» **PROVIDED DATA**:
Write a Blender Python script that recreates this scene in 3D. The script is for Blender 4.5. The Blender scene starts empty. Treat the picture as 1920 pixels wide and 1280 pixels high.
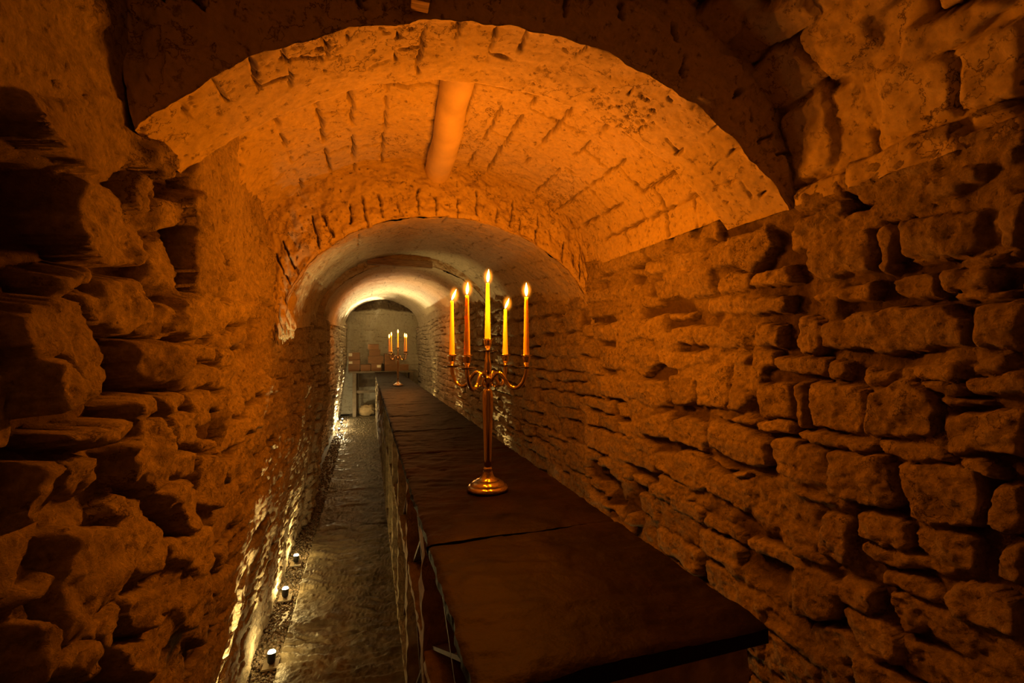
import bpy, bmesh, math, random
import numpy as np
from mathutils import Vector, Matrix

PI = math.pi
scene = bpy.context.scene
COL = scene.collection
CAMZ = 1.75
TH = math.atan(270 / 853)

# ------------------------------------------------------------------ numpy noise
def _hash(ix, iy, seed):
    h = (ix.astype(np.int64) * 374761393 + iy.astype(np.int64) * 668265263 + seed * 1442695041) & 0xffffffff
    h = ((h ^ (h >> 13)) * 1274126177) & 0xffffffff
    h = ((h ^ (h >> 16)) * 2246822519) & 0xffffffff
    return (h ^ (h >> 15)) & 0xffffffff

def noise(x, y, seed=0):
    x0 = np.floor(x); y0 = np.floor(y)
    fx = x - x0; fy = y - y0
    u = fx * fx * fx * (fx * (fx * 6 - 15) + 10); v = fy * fy * fy * (fy * (fy * 6 - 15) + 10)
    def g(dx, dy):
        a = _hash(x0 + dx, y0 + dy, seed) * (2 * PI / 4294967296.0)
        return np.cos(a) * (fx - dx) + np.sin(a) * (fy - dy)
    a = g(0, 0); b = g(1, 0); c = g(0, 1); d = g(1, 1)
    return ((a + (b - a) * u) * (1 - v) + (c + (d - c) * u) * v) * 1.5

def fbm(x, y, octv=4, seed=0, gain=.5):
    s = 0; a = 1.0; f = 1.0
    for o in range(octv):
        s = s + a * noise(x * f + 17.3 * o, y * f - 9.1 * o, seed + o * 31); a *= gain; f *= 2.03
    return s

def smooth(a, b, x):
    t = np.clip((x - a) / (b - a), 0, 1)
    return t * t * (3 - 2 * t)

# ------------------------------------------------------------------ materials
def mat(name):
    m = bpy.data.materials.new(name); m.use_nodes = True
    nt = m.node_tree
    return m, nt, nt.nodes['Principled BSDF']

def node(nt, kind, **kw):
    n = nt.nodes.new(kind)
    for k, v in kw.items(): setattr(n, k, v)
    return n

def simple(name, col, rough=.6, metal=0.0, bump=0.0, bscale=80.0, var=0.0, vscale=12.0, stretch=(1, 1, 1), bdist=.004, spec=.5):
    m, nt, b = mat(name)
    b.inputs['Base Color'].default_value = (*col, 1)
    b.inputs['Roughness'].default_value = rough
    b.inputs['Specular IOR Level'].default_value = spec
    b.inputs['Metallic'].default_value = metal
    tc = node(nt, 'ShaderNodeTexCoord'); mp = node(nt, 'ShaderNodeMapping')
    mp.inputs['Scale'].default_value = stretch
    nt.links.new(tc.outputs['Object'], mp.inputs['Vector'])
    if var > 0:
        n = node(nt, 'ShaderNodeTexNoise'); n.inputs['Scale'].default_value = vscale; n.inputs['Detail'].default_value = 6
        nt.links.new(mp.outputs['Vector'], n.inputs['Vector'])
        r = node(nt, 'ShaderNodeValToRGB')
        r.color_ramp.elements[0].position = .3; r.color_ramp.elements[1].position = .7
        r.color_ramp.elements[0].color = (*[c * (1 - var) for c in col], 1)
        r.color_ramp.elements[1].color = (*[min(1, c * (1 + var)) for c in col], 1)
        nt.links.new(n.outputs['Fac'], r.inputs['Fac']); nt.links.new(r.outputs['Color'], b.inputs['Base Color'])
    if bump > 0:
        n = node(nt, 'ShaderNodeTexNoise'); n.inputs['Scale'].default_value = bscale; n.inputs['Detail'].default_value = 8
        nt.links.new(mp.outputs['Vector'], n.inputs['Vector'])
        bp = node(nt, 'ShaderNodeBump'); bp.inputs['Strength'].default_value = bump; bp.inputs['Distance'].default_value = bdist
        nt.links.new(n.outputs['Fac'], bp.inputs['Height']); nt.links.new(bp.outputs['Normal'], b.inputs['Normal'])
    return m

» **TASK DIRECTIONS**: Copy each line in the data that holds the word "scene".

» **OUTPUT OF THE TASK**:
Write a Blender Python script that recreates this scene in 3D. The script is for Blender 4.5. The Blender scene starts empty. Treat the picture as 1920 pixels wide and 1280 pixels high.
scene = bpy.context.scene
COL = scene.collection